World's thinnest light bulb is here

 Imagine how thin a light 'bulb' could be? Well, it could be just one atom thick!

New York: Imagine how thin a light 'bulb' could be? Well, it could be just one atom thick!

Using graphene - an atomically thin and perfectly crystalline form of carbon - as a filament, scientists have demonstrated for the first time an on-chip visible light source.

They attached small strips of graphene to metal electrodes, suspended the strips above the substrate, and passed current through the filaments to cause them to heat up.

The visible light from atomically thin graphene is so intense that it is visible even to the naked eye, without any additional magnification, said researchers.

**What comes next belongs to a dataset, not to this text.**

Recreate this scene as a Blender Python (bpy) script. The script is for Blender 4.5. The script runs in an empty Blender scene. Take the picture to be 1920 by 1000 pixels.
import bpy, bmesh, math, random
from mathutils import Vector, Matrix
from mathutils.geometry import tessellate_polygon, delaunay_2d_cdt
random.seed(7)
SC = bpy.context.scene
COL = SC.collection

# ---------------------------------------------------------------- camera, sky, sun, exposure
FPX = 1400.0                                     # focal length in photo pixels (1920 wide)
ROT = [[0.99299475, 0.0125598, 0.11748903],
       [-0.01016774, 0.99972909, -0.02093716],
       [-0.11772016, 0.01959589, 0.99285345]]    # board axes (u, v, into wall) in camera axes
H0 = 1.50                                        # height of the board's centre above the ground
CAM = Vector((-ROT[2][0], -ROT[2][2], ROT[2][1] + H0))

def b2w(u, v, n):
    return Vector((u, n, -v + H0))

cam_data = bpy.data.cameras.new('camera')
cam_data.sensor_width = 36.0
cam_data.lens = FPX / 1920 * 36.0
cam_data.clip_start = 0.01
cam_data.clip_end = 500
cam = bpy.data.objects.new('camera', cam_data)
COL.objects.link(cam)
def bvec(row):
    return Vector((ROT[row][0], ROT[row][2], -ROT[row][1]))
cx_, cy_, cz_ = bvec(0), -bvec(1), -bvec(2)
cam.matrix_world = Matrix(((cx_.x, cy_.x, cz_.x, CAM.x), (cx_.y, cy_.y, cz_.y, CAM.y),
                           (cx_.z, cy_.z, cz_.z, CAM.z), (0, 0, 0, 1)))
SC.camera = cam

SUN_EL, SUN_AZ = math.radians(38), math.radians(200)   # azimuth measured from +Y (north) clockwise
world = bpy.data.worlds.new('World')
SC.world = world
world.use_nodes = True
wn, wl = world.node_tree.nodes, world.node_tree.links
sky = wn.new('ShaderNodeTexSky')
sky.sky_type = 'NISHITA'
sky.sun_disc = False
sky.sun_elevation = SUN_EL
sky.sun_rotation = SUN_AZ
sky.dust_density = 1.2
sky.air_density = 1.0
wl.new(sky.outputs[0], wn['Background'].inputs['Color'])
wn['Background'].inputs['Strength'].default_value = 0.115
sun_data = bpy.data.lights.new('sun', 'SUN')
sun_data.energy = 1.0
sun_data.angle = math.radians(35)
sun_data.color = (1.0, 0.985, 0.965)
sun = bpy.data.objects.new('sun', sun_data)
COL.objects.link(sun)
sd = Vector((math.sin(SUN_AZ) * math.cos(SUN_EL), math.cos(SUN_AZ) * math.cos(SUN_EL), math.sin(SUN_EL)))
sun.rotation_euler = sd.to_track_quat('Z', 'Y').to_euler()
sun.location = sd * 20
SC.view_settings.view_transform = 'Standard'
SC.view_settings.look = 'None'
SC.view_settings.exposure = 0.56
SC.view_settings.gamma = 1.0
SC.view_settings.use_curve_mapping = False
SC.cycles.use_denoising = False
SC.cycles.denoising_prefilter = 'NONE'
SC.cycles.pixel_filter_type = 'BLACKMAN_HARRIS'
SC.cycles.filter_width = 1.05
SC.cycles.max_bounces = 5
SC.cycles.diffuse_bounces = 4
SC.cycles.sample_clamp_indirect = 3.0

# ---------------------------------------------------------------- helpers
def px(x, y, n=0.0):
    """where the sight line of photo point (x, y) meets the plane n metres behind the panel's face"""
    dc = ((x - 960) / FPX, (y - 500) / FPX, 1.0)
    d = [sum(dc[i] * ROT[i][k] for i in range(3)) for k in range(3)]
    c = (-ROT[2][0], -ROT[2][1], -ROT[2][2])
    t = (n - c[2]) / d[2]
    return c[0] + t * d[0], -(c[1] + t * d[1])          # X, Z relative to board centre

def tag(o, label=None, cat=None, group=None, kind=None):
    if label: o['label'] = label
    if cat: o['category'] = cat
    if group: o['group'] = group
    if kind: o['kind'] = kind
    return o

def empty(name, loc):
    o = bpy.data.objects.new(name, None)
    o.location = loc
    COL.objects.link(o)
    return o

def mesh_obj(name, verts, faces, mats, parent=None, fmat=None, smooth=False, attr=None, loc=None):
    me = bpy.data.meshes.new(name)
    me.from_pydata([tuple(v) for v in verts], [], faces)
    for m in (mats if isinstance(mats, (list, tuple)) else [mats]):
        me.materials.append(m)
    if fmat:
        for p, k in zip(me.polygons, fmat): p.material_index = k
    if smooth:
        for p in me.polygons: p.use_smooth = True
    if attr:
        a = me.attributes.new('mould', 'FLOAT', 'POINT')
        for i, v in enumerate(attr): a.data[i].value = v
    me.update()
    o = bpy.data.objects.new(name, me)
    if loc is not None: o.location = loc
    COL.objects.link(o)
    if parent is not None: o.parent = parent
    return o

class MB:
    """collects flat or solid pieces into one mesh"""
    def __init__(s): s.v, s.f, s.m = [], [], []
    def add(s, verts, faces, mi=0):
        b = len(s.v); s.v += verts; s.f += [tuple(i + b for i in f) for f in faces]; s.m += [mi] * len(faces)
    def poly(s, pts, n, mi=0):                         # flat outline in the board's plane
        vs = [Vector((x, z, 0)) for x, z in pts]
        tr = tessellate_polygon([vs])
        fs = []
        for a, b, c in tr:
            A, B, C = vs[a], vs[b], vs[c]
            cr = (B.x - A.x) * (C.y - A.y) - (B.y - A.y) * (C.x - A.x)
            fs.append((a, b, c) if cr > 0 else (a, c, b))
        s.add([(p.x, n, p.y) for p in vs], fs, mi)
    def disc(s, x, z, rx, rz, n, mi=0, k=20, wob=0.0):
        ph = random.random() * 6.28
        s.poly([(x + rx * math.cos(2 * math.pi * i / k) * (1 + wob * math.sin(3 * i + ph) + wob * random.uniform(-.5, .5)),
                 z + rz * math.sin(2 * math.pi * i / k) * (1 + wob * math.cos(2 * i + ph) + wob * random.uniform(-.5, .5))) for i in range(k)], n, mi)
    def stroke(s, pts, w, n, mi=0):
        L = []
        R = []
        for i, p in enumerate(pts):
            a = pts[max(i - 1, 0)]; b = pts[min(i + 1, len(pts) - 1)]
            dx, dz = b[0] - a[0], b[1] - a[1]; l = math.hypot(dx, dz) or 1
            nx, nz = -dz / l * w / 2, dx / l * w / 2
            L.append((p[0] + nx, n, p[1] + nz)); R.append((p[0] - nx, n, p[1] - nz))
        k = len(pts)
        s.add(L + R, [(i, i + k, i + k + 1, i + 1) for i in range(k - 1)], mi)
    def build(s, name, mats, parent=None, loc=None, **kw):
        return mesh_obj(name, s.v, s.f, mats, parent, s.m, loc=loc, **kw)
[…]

"We have created what is essentially the world's thinnest light bulb," said a study co-author professor James Hone from Columbia University.

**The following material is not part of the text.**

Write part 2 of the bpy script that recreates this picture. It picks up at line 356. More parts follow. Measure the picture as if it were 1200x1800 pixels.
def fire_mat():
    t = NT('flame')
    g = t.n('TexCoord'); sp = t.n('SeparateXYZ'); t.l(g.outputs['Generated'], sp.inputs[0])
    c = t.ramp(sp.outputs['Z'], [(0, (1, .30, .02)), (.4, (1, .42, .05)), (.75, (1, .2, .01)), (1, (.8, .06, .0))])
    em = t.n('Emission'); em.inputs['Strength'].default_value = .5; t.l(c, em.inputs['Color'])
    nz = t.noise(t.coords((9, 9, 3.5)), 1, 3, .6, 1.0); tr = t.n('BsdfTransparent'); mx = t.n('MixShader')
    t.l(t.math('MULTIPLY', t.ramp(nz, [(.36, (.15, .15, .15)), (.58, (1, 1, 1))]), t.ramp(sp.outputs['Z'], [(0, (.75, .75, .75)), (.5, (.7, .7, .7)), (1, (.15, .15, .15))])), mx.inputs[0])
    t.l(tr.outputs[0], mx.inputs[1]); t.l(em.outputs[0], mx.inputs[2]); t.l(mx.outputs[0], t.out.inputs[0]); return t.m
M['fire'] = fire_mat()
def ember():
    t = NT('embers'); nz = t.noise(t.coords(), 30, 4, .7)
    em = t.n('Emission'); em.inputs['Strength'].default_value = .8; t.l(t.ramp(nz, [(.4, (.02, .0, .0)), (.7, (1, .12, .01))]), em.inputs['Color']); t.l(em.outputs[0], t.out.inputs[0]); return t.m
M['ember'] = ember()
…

"This new type of 'broadband' light emitter can be integrated into chips and will pave the way towards the realisation of atomically thin, flexible and transparent displays and graphene-based on chip optical communications."

Creating light in small structures on the surface of a chip is crucial for developing fully integrated 'photonic' circuits that do with light what is now done with electric currents in semiconductor integrated circuits.

Researchers have developed many approaches to do this, but have not yet been able to put the oldest and simplest artificial light source - the incandescent light bulb - onto a chip.

This is primarily because light bulb filaments must be extremely hot - thousands of degrees Celsius - in order to glow in the visible range and micro-scale metal wires cannot withstand such temperatures.

By measuring the spectrum of the light emitted from the graphene, the team was able to show that the graphene was reaching temperatures of above 2500 degrees Celsius, hot enough to glow brightly.

"Edison originally used carbon as a filament for his light bulb and here we are going back to the same element, but using it in its pure form, graphene, and at its ultimate size limit - one atom thick," a co-lead author professor Yun Daniel Park from Seoul National University said.

The study was published on Nature Nanotechnology's website.